▸ **Problem to work on**
Could you transcribe the material below exactly, without leaving out a single line?

▸ **Dataset excerpt**
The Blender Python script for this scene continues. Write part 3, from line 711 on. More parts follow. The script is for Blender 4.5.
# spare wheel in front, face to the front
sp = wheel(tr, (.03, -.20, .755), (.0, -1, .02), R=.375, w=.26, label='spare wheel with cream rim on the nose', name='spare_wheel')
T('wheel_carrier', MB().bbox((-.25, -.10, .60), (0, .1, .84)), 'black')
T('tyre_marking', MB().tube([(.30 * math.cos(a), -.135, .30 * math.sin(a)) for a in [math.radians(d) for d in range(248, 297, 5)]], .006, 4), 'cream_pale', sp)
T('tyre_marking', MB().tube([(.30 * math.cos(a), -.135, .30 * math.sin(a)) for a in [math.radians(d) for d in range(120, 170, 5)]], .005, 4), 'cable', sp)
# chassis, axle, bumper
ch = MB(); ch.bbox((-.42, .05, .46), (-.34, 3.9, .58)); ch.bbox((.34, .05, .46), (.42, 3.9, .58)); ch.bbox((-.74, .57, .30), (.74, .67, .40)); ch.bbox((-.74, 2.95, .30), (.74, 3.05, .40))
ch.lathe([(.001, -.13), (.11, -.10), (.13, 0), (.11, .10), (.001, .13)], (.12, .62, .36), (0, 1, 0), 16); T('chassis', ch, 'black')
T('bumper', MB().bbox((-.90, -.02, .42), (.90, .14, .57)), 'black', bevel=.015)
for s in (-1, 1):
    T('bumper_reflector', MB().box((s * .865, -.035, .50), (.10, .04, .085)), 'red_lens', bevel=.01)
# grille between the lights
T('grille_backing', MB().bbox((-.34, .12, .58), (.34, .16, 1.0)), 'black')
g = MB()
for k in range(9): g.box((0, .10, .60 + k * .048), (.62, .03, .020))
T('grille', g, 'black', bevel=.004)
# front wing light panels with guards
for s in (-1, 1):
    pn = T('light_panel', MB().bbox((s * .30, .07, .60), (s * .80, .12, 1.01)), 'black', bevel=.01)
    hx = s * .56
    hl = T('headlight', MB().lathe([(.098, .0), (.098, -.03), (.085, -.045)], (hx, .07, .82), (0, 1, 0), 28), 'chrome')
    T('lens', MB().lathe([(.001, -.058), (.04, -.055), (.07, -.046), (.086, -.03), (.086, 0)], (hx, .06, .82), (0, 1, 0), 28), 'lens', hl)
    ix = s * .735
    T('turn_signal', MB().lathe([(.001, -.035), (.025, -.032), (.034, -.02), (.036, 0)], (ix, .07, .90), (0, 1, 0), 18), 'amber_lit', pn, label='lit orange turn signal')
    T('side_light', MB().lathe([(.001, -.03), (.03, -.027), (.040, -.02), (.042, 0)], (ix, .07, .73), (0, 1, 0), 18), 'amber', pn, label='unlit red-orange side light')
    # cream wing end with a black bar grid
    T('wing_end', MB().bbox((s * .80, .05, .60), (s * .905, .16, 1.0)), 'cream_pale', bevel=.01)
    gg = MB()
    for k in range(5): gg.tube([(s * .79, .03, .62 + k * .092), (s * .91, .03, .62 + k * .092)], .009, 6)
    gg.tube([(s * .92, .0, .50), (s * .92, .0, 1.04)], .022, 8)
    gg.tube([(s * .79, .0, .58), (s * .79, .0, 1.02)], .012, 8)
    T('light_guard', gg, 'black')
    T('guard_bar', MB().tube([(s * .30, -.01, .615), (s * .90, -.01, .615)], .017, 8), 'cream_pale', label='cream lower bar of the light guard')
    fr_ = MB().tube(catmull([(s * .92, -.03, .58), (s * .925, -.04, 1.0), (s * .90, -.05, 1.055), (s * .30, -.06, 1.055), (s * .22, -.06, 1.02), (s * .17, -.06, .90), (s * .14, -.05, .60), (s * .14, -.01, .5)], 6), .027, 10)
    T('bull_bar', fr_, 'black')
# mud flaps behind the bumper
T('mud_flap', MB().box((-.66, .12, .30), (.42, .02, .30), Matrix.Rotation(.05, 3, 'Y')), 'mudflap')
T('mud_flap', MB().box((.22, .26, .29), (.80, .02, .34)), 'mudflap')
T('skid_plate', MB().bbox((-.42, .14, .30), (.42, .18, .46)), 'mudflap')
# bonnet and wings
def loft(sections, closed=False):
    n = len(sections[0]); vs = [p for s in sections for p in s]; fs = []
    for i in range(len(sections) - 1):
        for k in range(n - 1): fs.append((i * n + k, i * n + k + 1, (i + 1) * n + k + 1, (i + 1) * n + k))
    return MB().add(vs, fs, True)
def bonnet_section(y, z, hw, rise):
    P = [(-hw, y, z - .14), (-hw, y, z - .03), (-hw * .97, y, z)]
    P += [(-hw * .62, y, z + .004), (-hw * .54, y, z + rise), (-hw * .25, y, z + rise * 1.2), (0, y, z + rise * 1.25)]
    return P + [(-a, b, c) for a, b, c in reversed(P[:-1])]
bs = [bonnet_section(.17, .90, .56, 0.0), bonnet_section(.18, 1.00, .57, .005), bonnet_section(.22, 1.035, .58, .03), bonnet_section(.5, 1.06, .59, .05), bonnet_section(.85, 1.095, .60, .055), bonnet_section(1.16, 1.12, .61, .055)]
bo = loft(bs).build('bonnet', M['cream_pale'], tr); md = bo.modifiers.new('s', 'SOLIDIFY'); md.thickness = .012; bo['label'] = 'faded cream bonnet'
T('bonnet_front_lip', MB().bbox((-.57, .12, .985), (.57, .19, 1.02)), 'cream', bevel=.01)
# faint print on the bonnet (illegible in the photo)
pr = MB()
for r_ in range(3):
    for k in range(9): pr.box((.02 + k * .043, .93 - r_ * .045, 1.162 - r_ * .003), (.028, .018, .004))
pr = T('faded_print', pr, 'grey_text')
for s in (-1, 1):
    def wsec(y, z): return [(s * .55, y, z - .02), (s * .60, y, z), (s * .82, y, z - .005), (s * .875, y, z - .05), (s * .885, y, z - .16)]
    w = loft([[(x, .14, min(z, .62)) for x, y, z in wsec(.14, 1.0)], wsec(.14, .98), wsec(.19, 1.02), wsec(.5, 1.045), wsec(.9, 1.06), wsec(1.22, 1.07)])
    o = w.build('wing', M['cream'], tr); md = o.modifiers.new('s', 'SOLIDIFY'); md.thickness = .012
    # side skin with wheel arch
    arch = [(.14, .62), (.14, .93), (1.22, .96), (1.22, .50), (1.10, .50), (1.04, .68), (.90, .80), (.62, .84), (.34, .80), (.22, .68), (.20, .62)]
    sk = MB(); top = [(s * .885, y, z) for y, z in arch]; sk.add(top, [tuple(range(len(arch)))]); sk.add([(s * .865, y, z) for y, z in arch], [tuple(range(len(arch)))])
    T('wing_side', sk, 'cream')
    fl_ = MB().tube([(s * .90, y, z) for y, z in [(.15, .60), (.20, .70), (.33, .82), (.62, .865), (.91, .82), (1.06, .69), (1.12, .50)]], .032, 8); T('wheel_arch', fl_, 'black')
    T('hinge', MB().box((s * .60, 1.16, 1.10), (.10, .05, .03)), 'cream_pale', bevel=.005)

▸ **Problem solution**
The Blender Python script for this scene continues. Write part 3, from line 711 on. More parts follow. The script is for Blender 4.5.
# spare wheel in front, face to the front
sp = wheel(tr, (.03, -.20, .755), (.0, -1, .02), R=.375, w=.26, label='spare wheel with cream rim on the nose', name='spare_wheel')
T('wheel_carrier', MB().bbox((-.25, -.10, .60), (0, .1, .84)), 'black')
T('tyre_marking', MB().tube([(.30 * math.cos(a), -.135, .30 * math.sin(a)) for a in [math.radians(d) for d in range(248, 297, 5)]], .006, 4), 'cream_pale', sp)
T('tyre_marking', MB().tube([(.30 * math.cos(a), -.135, .30 * math.sin(a)) for a in [math.radians(d) for d in range(120, 170, 5)]], .005, 4), 'cable', sp)
# chassis, axle, bumper
ch = MB(); ch.bbox((-.42, .05, .46), (-.34, 3.9, .58)); ch.bbox((.34, .05, .46), (.42, 3.9, .58)); ch.bbox((-.74, .57, .30), (.74, .67, .40)); ch.bbox((-.74, 2.95, .30), (.74, 3.05, .40))
ch.lathe([(.001, -.13), (.11, -.10), (.13, 0), (.11, .10), (.001, .13)], (.12, .62, .36), (0, 1, 0), 16); T('chassis', ch, 'black')
T('bumper', MB().bbox((-.90, -.02, .42), (.90, .14, .57)), 'black', bevel=.015)
for s in (-1, 1):
    T('bumper_reflector', MB().box((s * .865, -.035, .50), (.10, .04, .085)), 'red_lens', bevel=.01)
# grille between the lights
T('grille_backing', MB().bbox((-.34, .12, .58), (.34, .16, 1.0)), 'black')
g = MB()
for k in range(9): g.box((0, .10, .60 + k * .048), (.62, .03, .020))
T('grille', g, 'black', bevel=.004)
# front wing light panels with guards
for s in (-1, 1):
    pn = T('light_panel', MB().bbox((s * .30, .07, .60), (s * .80, .12, 1.01)), 'black', bevel=.01)
    hx = s * .56
    hl = T('headlight', MB().lathe([(.098, .0), (.098, -.03), (.085, -.045)], (hx, .07, .82), (0, 1, 0), 28), 'chrome')
    T('lens', MB().lathe([(.001, -.058), (.04, -.055), (.07, -.046), (.086, -.03), (.086, 0)], (hx, .06, .82), (0, 1, 0), 28), 'lens', hl)
    ix = s * .735
    T('turn_signal', MB().lathe([(.001, -.035), (.025, -.032), (.034, -.02), (.036, 0)], (ix, .07, .90), (0, 1, 0), 18), 'amber_lit', pn, label='lit orange turn signal')
    T('side_light', MB().lathe([(.001, -.03), (.03, -.027), (.040, -.02), (.042, 0)], (ix, .07, .73), (0, 1, 0), 18), 'amber', pn, label='unlit red-orange side light')
    # cream wing end with a black bar grid
    T('wing_end', MB().bbox((s * .80, .05, .60), (s * .905, .16, 1.0)), 'cream_pale', bevel=.01)
    gg = MB()
    for k in range(5): gg.tube([(s * .79, .03, .62 + k * .092), (s * .91, .03, .62 + k * .092)], .009, 6)
    gg.tube([(s * .92, .0, .50), (s * .92, .0, 1.04)], .022, 8)
    gg.tube([(s * .79, .0, .58), (s * .79, .0, 1.02)], .012, 8)
    T('light_guard', gg, 'black')
    T('guard_bar', MB().tube([(s * .30, -.01, .615), (s * .90, -.01, .615)], .017, 8), 'cream_pale', label='cream lower bar of the light guard')
    fr_ = MB().tube(catmull([(s * .92, -.03, .58), (s * .925, -.04, 1.0), (s * .90, -.05, 1.055), (s * .30, -.06, 1.055), (s * .22, -.06, 1.02), (s * .17, -.06, .90), (s * .14, -.05, .60), (s * .14, -.01, .5)], 6), .027, 10)
    T('bull_bar', fr_, 'black')
# mud flaps behind the bumper
T('mud_flap', MB().box((-.66, .12, .30), (.42, .02, .30), Matrix.Rotation(.05, 3, 'Y')), 'mudflap')
T('mud_flap', MB().box((.22, .26, .29), (.80, .02, .34)), 'mudflap')
T('skid_plate', MB().bbox((-.42, .14, .30), (.42, .18, .46)), 'mudflap')
# bonnet and wings
def loft(sections, closed=False):
    n = len(sections[0]); vs = [p for s in sections for p in s]; fs = []
    for i in range(len(sections) - 1):
        for k in range(n - 1): fs.append((i * n + k, i * n + k + 1, (i + 1) * n + k + 1, (i + 1) * n + k))
    return MB().add(vs, fs, True)
def bonnet_section(y, z, hw, rise):
    P = [(-hw, y, z - .14), (-hw, y, z - .03), (-hw * .97, y, z)]
    P += [(-hw * .62, y, z + .004), (-hw * .54, y, z + rise), (-hw * .25, y, z + rise * 1.2), (0, y, z + rise * 1.25)]
    return P + [(-a, b, c) for a, b, c in reversed(P[:-1])]
bs = [bonnet_section(.17, .90, .56, 0.0), bonnet_section(.18, 1.00, .57, .005), bonnet_section(.22, 1.035, .58, .03), bonnet_section(.5, 1.06, .59, .05), bonnet_section(.85, 1.095, .60, .055), bonnet_section(1.16, 1.12, .61, .055)]
bo = loft(bs).build('bonnet', M['cream_pale'], tr); md = bo.modifiers.new('s', 'SOLIDIFY'); md.thickness = .012; bo['label'] = 'faded cream bonnet'
T('bonnet_front_lip', MB().bbox((-.57, .12, .985), (.57, .19, 1.02)), 'cream', bevel=.01)
# faint print on the bonnet (illegible in the photo)
pr = MB()
for r_ in range(3):
    for k in range(9): pr.box((.02 + k * .043, .93 - r_ * .045, 1.162 - r_ * .003), (.028, .018, .004))
pr = T('faded_print', pr, 'grey_text')
for s in (-1, 1):
    def wsec(y, z): return [(s * .55, y, z - .02), (s * .60, y, z), (s * .82, y, z - .005), (s * .875, y, z - .05), (s * .885, y, z - .16)]
    w = loft([[(x, .14, min(z, .62)) for x, y, z in wsec(.14, 1.0)], wsec(.14, .98), wsec(.19, 1.02), wsec(.5, 1.045), wsec(.9, 1.06), wsec(1.22, 1.07)])
    o = w.build('wing', M['cream'], tr); md = o.modifiers.new('s', 'SOLIDIFY'); md.thickness = .012
    # side skin with wheel arch
    arch = [(.14, .62), (.14, .93), (1.22, .96), (1.22, .50), (1.10, .50), (1.04, .68), (.90, .80), (.62, .84), (.34, .80), (.22, .68), (.20, .62)]
    sk = MB(); top = [(s * .885, y, z) for y, z in arch]; sk.add(top, [tuple(range(len(arch)))]); sk.add([(s * .865, y, z) for y, z in arch], [tuple(range(len(arch)))])
    T('wing_side', sk, 'cream')
    fl_ = MB().tube([(s * .90, y, z) for y, z in [(.15, .60), (.20, .70), (.33, .82), (.62, .865), (.91, .82), (1.06, .69), (1.12, .50)]], .032, 8); T('wheel_arch', fl_, 'black')
    T('hinge', MB().box((s * .60, 1.16, 1.10), (.10, .05, .03)), 'cream_pale', bevel=.005)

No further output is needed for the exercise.